» OBJECTIVE: Would you copy out the whole listing exactly as given?
════════════════════
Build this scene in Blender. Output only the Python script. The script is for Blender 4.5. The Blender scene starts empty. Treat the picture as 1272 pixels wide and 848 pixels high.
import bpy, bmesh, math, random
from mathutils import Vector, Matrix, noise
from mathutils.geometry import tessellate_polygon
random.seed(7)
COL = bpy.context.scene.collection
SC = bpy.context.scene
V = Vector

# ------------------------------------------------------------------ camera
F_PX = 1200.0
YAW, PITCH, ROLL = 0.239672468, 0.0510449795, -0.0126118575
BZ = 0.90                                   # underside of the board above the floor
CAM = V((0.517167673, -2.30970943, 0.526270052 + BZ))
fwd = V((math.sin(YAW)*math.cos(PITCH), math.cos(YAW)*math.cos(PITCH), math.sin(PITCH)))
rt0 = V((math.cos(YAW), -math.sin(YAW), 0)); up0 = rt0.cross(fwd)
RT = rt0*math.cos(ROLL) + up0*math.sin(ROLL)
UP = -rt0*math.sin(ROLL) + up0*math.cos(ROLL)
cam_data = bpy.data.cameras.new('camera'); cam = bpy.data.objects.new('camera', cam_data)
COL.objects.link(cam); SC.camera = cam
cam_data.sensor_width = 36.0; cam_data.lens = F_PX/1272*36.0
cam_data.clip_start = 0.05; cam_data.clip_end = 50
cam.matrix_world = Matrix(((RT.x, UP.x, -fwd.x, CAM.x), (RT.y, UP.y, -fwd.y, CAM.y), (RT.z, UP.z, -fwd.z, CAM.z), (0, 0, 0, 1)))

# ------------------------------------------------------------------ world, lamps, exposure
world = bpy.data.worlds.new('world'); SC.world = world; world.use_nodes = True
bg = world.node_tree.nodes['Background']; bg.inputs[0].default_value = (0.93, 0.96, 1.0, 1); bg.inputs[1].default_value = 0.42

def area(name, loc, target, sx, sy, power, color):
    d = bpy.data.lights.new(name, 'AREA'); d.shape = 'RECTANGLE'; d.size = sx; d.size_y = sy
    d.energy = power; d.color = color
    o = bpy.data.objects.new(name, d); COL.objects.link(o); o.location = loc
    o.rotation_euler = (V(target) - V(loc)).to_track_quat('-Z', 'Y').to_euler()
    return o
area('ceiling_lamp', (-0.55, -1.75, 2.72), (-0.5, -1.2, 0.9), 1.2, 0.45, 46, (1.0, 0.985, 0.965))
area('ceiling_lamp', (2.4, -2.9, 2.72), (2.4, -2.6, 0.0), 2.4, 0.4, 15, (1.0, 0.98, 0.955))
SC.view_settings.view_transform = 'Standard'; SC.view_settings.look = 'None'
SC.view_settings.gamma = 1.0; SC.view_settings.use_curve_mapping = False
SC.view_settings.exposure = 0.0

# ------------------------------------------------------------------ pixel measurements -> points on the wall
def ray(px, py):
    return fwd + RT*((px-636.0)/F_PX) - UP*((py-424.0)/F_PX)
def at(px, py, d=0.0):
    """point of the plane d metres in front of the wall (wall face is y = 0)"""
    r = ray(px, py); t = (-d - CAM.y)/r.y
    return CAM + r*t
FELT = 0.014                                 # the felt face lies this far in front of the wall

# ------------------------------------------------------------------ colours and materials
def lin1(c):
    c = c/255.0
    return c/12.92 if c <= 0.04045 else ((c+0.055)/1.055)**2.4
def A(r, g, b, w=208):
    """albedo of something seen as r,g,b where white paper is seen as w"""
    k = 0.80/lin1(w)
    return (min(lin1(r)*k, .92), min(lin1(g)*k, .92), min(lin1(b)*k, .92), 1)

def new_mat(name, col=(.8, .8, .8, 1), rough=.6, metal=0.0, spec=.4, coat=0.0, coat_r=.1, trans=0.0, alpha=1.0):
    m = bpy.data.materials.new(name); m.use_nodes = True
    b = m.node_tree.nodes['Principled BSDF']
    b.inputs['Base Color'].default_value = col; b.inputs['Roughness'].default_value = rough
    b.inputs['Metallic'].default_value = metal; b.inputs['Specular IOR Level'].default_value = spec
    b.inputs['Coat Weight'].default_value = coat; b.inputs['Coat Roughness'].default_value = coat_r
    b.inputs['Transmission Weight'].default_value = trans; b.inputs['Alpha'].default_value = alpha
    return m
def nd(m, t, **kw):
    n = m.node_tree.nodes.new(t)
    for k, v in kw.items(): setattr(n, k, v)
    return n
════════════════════
» COMPLETE RESPONSE:
Build this scene in Blender. Output only the Python script. The script is for Blender 4.5. The Blender scene starts empty. Treat the picture as 1272 pixels wide and 848 pixels high.
import bpy, bmesh, math, random
from mathutils import Vector, Matrix, noise
from mathutils.geometry import tessellate_polygon
random.seed(7)
COL = bpy.context.scene.collection
SC = bpy.context.scene
V = Vector

# ------------------------------------------------------------------ camera
F_PX = 1200.0
YAW, PITCH, ROLL = 0.239672468, 0.0510449795, -0.0126118575
BZ = 0.90                                   # underside of the board above the floor
CAM = V((0.517167673, -2.30970943, 0.526270052 + BZ))
fwd = V((math.sin(YAW)*math.cos(PITCH), math.cos(YAW)*math.cos(PITCH), math.sin(PITCH)))
rt0 = V((math.cos(YAW), -math.sin(YAW), 0)); up0 = rt0.cross(fwd)
RT = rt0*math.cos(ROLL) + up0*math.sin(ROLL)
UP = -rt0*math.sin(ROLL) + up0*math.cos(ROLL)
cam_data = bpy.data.cameras.new('camera'); cam = bpy.data.objects.new('camera', cam_data)
COL.objects.link(cam); SC.camera = cam
cam_data.sensor_width = 36.0; cam_data.lens = F_PX/1272*36.0
cam_data.clip_start = 0.05; cam_data.clip_end = 50
cam.matrix_world = Matrix(((RT.x, UP.x, -fwd.x, CAM.x), (RT.y, UP.y, -fwd.y, CAM.y), (RT.z, UP.z, -fwd.z, CAM.z), (0, 0, 0, 1)))

# ------------------------------------------------------------------ world, lamps, exposure
world = bpy.data.worlds.new('world'); SC.world = world; world.use_nodes = True
bg = world.node_tree.nodes['Background']; bg.inputs[0].default_value = (0.93, 0.96, 1.0, 1); bg.inputs[1].default_value = 0.42

def area(name, loc, target, sx, sy, power, color):
    d = bpy.data.lights.new(name, 'AREA'); d.shape = 'RECTANGLE'; d.size = sx; d.size_y = sy
    d.energy = power; d.color = color
    o = bpy.data.objects.new(name, d); COL.objects.link(o); o.location = loc
    o.rotation_euler = (V(target) - V(loc)).to_track_quat('-Z', 'Y').to_euler()
    return o
area('ceiling_lamp', (-0.55, -1.75, 2.72), (-0.5, -1.2, 0.9), 1.2, 0.45, 46, (1.0, 0.985, 0.965))
area('ceiling_lamp', (2.4, -2.9, 2.72), (2.4, -2.6, 0.0), 2.4, 0.4, 15, (1.0, 0.98, 0.955))
SC.view_settings.view_transform = 'Standard'; SC.view_settings.look = 'None'
SC.view_settings.gamma = 1.0; SC.view_settings.use_curve_mapping = False
SC.view_settings.exposure = 0.0

# ------------------------------------------------------------------ pixel measurements -> points on the wall
def ray(px, py):
    return fwd + RT*((px-636.0)/F_PX) - UP*((py-424.0)/F_PX)
def at(px, py, d=0.0):
    """point of the plane d metres in front of the wall (wall face is y = 0)"""
    r = ray(px, py); t = (-d - CAM.y)/r.y
    return CAM + r*t
FELT = 0.014                                 # the felt face lies this far in front of the wall

# ------------------------------------------------------------------ colours and materials
def lin1(c):
    c = c/255.0
    return c/12.92 if c <= 0.04045 else ((c+0.055)/1.055)**2.4
def A(r, g, b, w=208):
    """albedo of something seen as r,g,b where white paper is seen as w"""
    k = 0.80/lin1(w)
    return (min(lin1(r)*k, .92), min(lin1(g)*k, .92), min(lin1(b)*k, .92), 1)

def new_mat(name, col=(.8, .8, .8, 1), rough=.6, metal=0.0, spec=.4, coat=0.0, coat_r=.1, trans=0.0, alpha=1.0):
    m = bpy.data.materials.new(name); m.use_nodes = True
    b = m.node_tree.nodes['Principled BSDF']
    b.inputs['Base Color'].default_value = col; b.inputs['Roughness'].default_value = rough
    b.inputs['Metallic'].default_value = metal; b.inputs['Specular IOR Level'].default_value = spec
    b.inputs['Coat Weight'].default_value = coat; b.inputs['Coat Roughness'].default_value = coat_r
    b.inputs['Transmission Weight'].default_value = trans; b.inputs['Alpha'].default_value = alpha
    return m
def nd(m, t, **kw):
    n = m.node_tree.nodes.new(t)
    for k, v in kw.items(): setattr(n, k, v)
    return n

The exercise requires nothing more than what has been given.